Kernel Hardening - security-misc

Good point.

Here is a related bug report:

Summary:

  • Ubuntu seems to harden this already.

Kees Cook (kees) wrote on 2011-04-25: #3

This mode change is “by design”. For local admins that what to relax this restriction, you can use dpkg-statoverride:

sudo dpkg-statoverride --add root root 0644 /boot/vmlinuz-$(uname -r) --update

To have this automatically happen with each new kernel, create /etc/kernel/postinst.d/statoverride:

.

#!/bin/sh
version="$1"
# passing the kernel version is required
[ -z "${version}" ] && exit 0
dpkg-statoverride --add root root 0644 /boot/vmlinuz-${version} --update
  • breaks some KVM use cases

It is fairly common practice to boot kvm or qemu with something like:
kvm -kernel /boot/vmlinuz-$(uname -r)

  • It might break simpler malware relying on this. It wouldn’t break more sophisticated malware - for that we couldn’t use a public kernel image - kernel would have to be (automatically) re-compiled at user’s machine (kernel recompilation for better hardening) ([+ have different entry / kernel symbol locations, of course. If we’re unlucky, the user would reproducible compile the very same kernel?].

Richard W.M. Jones (rich-annexia) wrote on 2011-04-26: #5

What is being protected by this mode change? This kernel is distributed
on hundreds of mirrors – there is no secret in here.
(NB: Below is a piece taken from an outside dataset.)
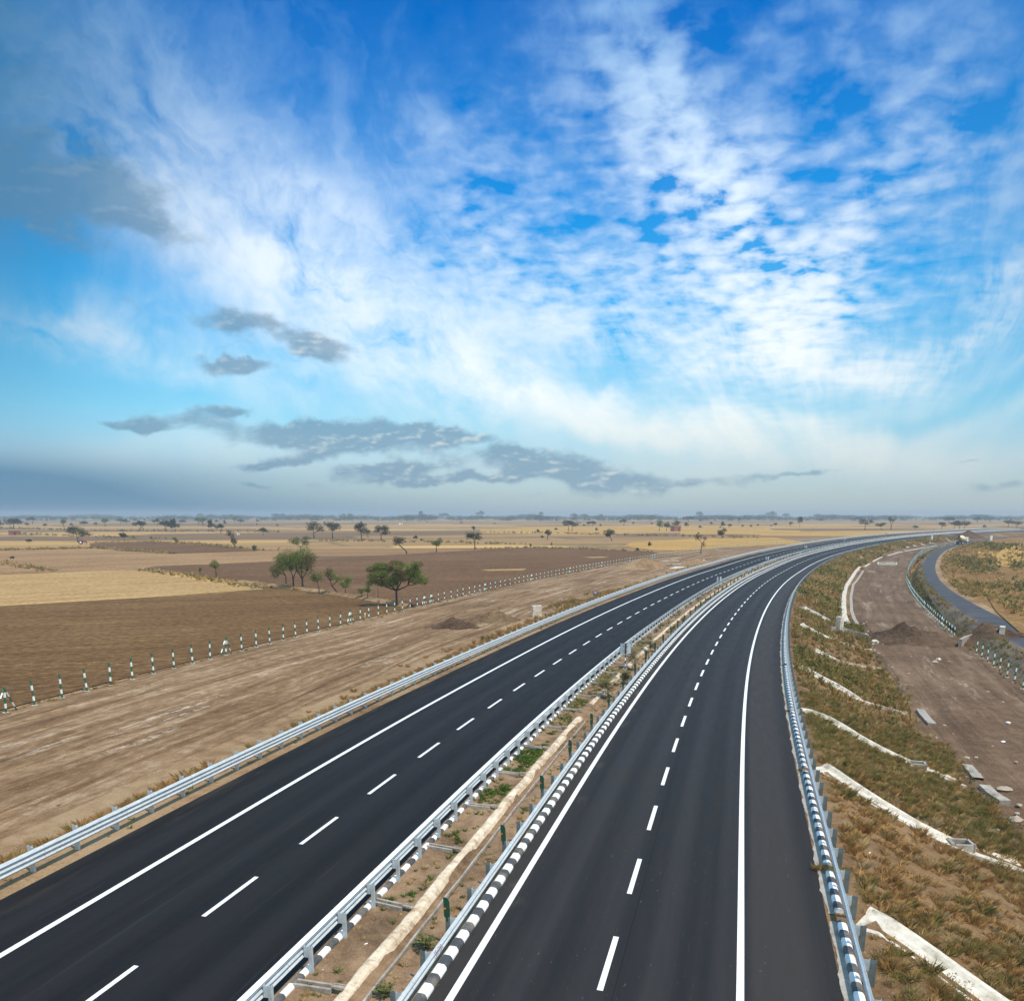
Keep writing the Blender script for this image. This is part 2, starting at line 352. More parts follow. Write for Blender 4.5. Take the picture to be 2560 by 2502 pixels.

Kees Cook (kees) wrote on 2011-04-26: Re: [Bug 759725] Re: The kernel is no longer readable by non-root users

The mode changes do not protect a system from any dedicated attacker (for
the reason you state), but it does have real-world benefits against
simplistic kernel exploitation (keeping kernel symbols away from non-root
users). It is absolutely a trade-off.

Kees Cook (kees) wrote on 2011-04-26:

I am not saying they’re hidden from being looked up externally (just fetching the kernel package’s System.map file is easiest). But because the symbols can be extracted in the way you point out is why the kernel image itself needs to be unreadable. This change is to block the class of attacks carried out by script kiddies and automated systems that expect to be able to look up symbols locally and make exploits totally portable to all kernel versions. It changes the nature of future attacks, at least forcing attackers to take additional steps.

  • might break guestmount / libguestfs
  • might affect OpenStack
  • might break tftpd serving /boot to netboot clients
  • might break hobbit-plugins (whatever that is)

Richard W.M. Jones (rich-annexia) wrote on 2011-04-26: #8

By the way, I myself actually wrote code that walks through the kernel memory
finding the location of the symbols. You’re not gaining any extra security by
making this change, but you are making Ubuntu less useful.

annexia.org >> repositories - virt-mem.git/blob - lib/virt_mem_kallsyms.ml
annexia.org >> repositories - virt-mem.git/blob - lib/virt_mem_ksyms.ml

  • ^ → User should not have access to /proc/kallsyms too? Doable? Any side effects? Then we can protect from above enumeration too.

I would go as far as saying that non-root users by default shouldn’t be able to read any file in /boot? Let’s use dpkg-statoverwrite or something to restrict access so only members of linux group boot can read it?

  1. create linux group boot (or similarly named?) → Port to sysusers.d mechanism?